**GIVEN INSTRUCTION:** Only the lines from the start of the data through the one containing "COL = SC.collection" belong in your answer; return them exactly.

**RECORD SET:**
● ● ● ● ●

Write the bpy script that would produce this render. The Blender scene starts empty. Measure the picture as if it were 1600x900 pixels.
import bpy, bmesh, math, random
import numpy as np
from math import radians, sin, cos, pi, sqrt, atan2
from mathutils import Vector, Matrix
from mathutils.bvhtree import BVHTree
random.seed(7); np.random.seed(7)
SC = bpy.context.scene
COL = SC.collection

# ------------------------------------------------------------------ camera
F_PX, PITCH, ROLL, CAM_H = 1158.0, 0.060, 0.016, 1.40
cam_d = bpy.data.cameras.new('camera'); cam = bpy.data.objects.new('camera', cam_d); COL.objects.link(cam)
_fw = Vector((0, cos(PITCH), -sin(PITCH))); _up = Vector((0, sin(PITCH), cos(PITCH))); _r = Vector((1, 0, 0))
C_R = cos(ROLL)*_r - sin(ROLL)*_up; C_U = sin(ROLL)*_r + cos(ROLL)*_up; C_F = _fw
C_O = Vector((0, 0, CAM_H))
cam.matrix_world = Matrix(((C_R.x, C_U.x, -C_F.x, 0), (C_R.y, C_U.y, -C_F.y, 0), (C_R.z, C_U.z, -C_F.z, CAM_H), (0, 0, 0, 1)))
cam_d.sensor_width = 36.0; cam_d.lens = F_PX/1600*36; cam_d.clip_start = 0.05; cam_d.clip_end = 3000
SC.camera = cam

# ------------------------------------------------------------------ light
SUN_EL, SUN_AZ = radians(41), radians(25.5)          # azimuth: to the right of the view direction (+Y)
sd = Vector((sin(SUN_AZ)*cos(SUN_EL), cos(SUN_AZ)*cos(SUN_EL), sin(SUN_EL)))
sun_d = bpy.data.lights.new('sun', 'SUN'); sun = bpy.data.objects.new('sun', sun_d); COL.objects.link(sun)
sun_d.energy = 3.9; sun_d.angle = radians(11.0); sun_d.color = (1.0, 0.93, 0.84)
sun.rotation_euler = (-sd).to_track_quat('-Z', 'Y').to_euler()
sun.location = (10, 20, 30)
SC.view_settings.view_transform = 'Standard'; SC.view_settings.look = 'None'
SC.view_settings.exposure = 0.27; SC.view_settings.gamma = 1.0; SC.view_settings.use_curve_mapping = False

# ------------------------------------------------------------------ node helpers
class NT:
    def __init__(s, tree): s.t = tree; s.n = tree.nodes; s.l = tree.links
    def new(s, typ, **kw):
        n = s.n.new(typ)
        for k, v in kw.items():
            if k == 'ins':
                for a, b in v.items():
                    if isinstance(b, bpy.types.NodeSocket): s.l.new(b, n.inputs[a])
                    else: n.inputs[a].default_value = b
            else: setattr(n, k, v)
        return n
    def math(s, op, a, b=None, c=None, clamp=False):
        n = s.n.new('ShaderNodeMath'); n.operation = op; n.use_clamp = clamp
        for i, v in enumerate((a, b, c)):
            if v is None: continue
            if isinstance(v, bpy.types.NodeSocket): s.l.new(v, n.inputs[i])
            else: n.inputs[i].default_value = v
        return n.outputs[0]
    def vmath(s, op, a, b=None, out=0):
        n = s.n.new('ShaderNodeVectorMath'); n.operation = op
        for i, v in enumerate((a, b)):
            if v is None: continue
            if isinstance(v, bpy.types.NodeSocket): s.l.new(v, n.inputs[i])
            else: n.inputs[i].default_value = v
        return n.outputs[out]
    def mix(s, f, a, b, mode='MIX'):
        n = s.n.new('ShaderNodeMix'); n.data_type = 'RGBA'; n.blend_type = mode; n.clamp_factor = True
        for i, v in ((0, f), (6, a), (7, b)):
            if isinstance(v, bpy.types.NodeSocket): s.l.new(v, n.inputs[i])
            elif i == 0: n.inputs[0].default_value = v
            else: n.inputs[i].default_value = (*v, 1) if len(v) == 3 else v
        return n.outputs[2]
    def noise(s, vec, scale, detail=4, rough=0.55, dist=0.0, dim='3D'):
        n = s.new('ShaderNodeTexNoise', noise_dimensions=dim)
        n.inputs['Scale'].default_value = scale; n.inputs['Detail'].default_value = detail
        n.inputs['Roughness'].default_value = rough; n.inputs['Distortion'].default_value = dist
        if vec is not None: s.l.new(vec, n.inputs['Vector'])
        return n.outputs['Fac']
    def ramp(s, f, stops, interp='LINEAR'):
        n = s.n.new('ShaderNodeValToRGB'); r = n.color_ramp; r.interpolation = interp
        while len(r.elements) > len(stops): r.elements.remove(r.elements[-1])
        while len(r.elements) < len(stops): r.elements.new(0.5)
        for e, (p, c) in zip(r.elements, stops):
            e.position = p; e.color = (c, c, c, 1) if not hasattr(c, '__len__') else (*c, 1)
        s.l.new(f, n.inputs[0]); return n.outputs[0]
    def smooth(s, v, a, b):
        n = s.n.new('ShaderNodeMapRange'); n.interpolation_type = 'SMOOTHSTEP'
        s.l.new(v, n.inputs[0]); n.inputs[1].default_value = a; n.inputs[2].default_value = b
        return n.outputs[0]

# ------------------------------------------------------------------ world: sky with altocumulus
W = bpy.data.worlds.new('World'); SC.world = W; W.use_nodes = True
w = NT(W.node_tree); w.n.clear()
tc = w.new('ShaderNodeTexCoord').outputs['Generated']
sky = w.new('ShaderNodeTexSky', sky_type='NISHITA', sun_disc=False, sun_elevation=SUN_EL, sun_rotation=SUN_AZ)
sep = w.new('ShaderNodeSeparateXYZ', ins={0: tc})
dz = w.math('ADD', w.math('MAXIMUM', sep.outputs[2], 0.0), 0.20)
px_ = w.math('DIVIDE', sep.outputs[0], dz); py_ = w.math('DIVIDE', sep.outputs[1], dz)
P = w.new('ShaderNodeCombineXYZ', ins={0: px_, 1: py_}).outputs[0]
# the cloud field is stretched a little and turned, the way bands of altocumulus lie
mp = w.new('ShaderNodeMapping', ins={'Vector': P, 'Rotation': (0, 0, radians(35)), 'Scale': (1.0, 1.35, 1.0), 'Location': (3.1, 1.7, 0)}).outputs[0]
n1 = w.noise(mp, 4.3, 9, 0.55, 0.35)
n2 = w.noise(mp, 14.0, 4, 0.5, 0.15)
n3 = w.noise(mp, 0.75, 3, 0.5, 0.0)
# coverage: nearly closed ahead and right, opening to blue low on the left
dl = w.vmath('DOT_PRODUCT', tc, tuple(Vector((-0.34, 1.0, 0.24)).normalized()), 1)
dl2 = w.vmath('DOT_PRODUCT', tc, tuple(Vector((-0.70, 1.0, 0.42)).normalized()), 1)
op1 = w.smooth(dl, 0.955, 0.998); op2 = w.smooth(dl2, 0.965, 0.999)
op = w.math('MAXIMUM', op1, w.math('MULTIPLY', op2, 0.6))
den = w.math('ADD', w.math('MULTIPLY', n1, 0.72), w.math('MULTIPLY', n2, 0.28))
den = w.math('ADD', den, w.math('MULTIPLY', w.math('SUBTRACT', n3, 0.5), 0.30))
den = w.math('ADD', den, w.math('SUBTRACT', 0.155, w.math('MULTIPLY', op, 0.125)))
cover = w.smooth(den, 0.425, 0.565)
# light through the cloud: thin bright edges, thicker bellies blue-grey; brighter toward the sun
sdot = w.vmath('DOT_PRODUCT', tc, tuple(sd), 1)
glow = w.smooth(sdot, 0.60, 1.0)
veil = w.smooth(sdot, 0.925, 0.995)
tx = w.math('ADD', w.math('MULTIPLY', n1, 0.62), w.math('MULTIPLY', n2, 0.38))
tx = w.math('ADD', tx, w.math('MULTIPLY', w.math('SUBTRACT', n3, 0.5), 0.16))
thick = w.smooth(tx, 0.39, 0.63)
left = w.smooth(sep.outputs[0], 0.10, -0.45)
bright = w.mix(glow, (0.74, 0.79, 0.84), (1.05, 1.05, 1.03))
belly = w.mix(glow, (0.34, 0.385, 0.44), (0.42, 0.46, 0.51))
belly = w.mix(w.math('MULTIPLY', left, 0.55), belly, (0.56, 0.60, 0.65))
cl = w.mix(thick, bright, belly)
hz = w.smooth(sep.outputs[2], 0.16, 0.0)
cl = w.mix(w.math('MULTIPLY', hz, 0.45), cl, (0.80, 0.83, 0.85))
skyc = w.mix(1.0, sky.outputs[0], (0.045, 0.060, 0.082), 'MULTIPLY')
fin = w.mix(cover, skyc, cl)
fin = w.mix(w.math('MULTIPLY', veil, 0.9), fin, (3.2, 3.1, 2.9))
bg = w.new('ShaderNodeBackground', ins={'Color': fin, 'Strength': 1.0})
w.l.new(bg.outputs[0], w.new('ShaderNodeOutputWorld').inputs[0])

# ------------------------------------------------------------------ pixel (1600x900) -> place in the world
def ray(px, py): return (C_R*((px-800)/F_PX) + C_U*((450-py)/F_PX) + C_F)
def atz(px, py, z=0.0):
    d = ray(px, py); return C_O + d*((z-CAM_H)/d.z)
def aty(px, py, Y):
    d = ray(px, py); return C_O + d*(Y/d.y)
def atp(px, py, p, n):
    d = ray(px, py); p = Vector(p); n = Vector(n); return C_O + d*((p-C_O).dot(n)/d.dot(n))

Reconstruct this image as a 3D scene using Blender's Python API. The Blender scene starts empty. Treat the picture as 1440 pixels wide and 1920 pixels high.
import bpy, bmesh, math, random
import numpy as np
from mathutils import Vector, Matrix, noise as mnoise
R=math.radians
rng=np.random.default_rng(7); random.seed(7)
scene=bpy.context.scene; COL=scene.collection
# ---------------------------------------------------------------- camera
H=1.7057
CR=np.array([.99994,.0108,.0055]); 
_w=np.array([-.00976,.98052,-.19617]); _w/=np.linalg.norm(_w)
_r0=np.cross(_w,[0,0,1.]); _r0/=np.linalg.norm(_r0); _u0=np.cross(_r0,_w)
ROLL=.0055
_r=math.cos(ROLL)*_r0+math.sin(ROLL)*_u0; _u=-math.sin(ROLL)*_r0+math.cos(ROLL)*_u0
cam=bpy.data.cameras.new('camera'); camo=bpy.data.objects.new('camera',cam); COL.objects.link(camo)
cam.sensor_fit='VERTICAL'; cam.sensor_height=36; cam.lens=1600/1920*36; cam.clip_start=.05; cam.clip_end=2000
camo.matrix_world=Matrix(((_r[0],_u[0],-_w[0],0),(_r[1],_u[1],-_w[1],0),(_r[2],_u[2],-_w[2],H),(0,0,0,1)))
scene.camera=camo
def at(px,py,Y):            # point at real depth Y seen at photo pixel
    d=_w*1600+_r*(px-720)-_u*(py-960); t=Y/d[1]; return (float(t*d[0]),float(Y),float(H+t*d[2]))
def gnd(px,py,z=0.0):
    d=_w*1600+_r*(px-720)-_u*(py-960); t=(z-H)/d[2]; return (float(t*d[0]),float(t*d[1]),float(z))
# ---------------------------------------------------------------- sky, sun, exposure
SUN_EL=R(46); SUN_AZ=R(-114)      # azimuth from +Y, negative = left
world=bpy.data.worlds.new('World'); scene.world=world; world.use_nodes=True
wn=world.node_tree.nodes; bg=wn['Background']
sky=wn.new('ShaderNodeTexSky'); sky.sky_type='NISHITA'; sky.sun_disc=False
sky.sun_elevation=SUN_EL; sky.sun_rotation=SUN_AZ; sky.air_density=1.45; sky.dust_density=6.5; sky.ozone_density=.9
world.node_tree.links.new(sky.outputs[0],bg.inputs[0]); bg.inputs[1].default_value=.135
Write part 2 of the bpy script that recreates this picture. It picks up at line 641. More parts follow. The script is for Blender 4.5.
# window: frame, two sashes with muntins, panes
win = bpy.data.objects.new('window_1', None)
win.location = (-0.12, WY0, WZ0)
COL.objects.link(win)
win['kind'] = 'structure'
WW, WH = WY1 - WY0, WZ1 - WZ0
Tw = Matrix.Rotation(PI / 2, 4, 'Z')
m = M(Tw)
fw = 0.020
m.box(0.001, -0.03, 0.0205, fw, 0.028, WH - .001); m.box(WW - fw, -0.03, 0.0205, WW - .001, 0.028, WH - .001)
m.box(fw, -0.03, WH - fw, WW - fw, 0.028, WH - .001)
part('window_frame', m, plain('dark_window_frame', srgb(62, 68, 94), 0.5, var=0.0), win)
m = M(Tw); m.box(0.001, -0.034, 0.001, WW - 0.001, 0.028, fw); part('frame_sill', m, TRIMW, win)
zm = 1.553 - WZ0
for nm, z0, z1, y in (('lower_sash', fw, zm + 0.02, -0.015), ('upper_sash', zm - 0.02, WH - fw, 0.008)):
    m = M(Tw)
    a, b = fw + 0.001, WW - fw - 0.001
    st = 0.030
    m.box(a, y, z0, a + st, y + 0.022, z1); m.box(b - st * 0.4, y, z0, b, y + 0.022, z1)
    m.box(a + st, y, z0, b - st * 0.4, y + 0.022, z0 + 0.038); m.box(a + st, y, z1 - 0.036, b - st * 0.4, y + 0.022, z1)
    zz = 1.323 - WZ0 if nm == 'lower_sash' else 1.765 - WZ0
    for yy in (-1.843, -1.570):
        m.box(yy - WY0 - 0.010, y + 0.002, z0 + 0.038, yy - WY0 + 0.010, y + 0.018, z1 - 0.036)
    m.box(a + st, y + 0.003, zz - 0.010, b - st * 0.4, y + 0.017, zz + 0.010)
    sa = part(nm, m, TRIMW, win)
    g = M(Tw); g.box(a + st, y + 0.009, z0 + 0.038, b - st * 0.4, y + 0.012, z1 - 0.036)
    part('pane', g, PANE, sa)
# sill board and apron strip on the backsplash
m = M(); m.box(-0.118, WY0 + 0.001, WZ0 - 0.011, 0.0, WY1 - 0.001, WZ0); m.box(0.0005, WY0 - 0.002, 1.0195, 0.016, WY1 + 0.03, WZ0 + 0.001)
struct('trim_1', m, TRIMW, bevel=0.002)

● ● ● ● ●

**SOLUTION BELOW:**
Write the bpy script that would produce this render. The Blender scene starts empty. Measure the picture as if it were 1600x900 pixels.
import bpy, bmesh, math, random
import numpy as np
from math import radians, sin, cos, pi, sqrt, atan2
from mathutils import Vector, Matrix
from mathutils.bvhtree import BVHTree
random.seed(7); np.random.seed(7)
SC = bpy.context.scene
COL = SC.collection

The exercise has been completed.